REQUIREMENTS: Write out the full listing again, exactly as it stands.

SUPPLIED MATERIAL:
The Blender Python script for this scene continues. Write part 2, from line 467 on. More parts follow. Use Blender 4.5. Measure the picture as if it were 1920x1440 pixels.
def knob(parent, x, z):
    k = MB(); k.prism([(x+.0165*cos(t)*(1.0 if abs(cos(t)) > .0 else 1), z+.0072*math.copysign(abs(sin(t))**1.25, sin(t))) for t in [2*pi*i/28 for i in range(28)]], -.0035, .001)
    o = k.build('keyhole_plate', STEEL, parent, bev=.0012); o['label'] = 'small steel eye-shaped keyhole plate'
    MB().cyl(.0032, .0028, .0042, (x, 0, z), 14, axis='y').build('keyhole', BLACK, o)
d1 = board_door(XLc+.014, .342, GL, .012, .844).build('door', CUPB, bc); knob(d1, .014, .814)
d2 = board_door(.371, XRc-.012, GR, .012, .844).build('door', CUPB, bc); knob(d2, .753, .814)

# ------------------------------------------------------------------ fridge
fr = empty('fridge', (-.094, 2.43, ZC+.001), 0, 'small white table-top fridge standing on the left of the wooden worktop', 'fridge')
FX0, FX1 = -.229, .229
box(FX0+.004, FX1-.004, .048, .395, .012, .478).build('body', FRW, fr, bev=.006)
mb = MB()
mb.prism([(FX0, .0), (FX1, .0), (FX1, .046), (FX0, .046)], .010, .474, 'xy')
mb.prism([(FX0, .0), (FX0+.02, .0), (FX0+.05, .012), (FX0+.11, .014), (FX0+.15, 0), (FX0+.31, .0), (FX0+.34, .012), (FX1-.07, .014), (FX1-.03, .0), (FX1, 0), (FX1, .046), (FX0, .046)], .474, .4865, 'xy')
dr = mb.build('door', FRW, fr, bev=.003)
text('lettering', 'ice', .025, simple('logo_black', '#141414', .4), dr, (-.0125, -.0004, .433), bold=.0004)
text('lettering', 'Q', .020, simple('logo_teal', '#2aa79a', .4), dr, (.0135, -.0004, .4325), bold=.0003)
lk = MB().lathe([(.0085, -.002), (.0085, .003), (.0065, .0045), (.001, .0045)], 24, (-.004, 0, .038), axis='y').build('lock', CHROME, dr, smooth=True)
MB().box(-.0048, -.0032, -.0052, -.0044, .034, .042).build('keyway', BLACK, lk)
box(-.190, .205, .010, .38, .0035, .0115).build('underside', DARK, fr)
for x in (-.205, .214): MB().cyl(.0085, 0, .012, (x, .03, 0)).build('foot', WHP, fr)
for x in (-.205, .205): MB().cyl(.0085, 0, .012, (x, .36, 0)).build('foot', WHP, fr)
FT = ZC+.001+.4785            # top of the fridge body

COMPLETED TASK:
The Blender Python script for this scene continues. Write part 2, from line 467 on. More parts follow. Use Blender 4.5. Measure the picture as if it were 1920x1440 pixels.
def knob(parent, x, z):
    k = MB(); k.prism([(x+.0165*cos(t)*(1.0 if abs(cos(t)) > .0 else 1), z+.0072*math.copysign(abs(sin(t))**1.25, sin(t))) for t in [2*pi*i/28 for i in range(28)]], -.0035, .001)
    o = k.build('keyhole_plate', STEEL, parent, bev=.0012); o['label'] = 'small steel eye-shaped keyhole plate'
    MB().cyl(.0032, .0028, .0042, (x, 0, z), 14, axis='y').build('keyhole', BLACK, o)
d1 = board_door(XLc+.014, .342, GL, .012, .844).build('door', CUPB, bc); knob(d1, .014, .814)
d2 = board_door(.371, XRc-.012, GR, .012, .844).build('door', CUPB, bc); knob(d2, .753, .814)

# ------------------------------------------------------------------ fridge
fr = empty('fridge', (-.094, 2.43, ZC+.001), 0, 'small white table-top fridge standing on the left of the wooden worktop', 'fridge')
FX0, FX1 = -.229, .229
box(FX0+.004, FX1-.004, .048, .395, .012, .478).build('body', FRW, fr, bev=.006)
mb = MB()
mb.prism([(FX0, .0), (FX1, .0), (FX1, .046), (FX0, .046)], .010, .474, 'xy')
mb.prism([(FX0, .0), (FX0+.02, .0), (FX0+.05, .012), (FX0+.11, .014), (FX0+.15, 0), (FX0+.31, .0), (FX0+.34, .012), (FX1-.07, .014), (FX1-.03, .0), (FX1, 0), (FX1, .046), (FX0, .046)], .474, .4865, 'xy')
dr = mb.build('door', FRW, fr, bev=.003)
text('lettering', 'ice', .025, simple('logo_black', '#141414', .4), dr, (-.0125, -.0004, .433), bold=.0004)
text('lettering', 'Q', .020, simple('logo_teal', '#2aa79a', .4), dr, (.0135, -.0004, .4325), bold=.0003)
lk = MB().lathe([(.0085, -.002), (.0085, .003), (.0065, .0045), (.001, .0045)], 24, (-.004, 0, .038), axis='y').build('lock', CHROME, dr, smooth=True)
MB().box(-.0048, -.0032, -.0052, -.0044, .034, .042).build('keyway', BLACK, lk)
box(-.190, .205, .010, .38, .0035, .0115).build('underside', DARK, fr)
for x in (-.205, .214): MB().cyl(.0085, 0, .012, (x, .03, 0)).build('foot', WHP, fr)
for x in (-.205, .205): MB().cyl(.0085, 0, .012, (x, .36, 0)).build('foot', WHP, fr)
FT = ZC+.001+.4785            # top of the fridge body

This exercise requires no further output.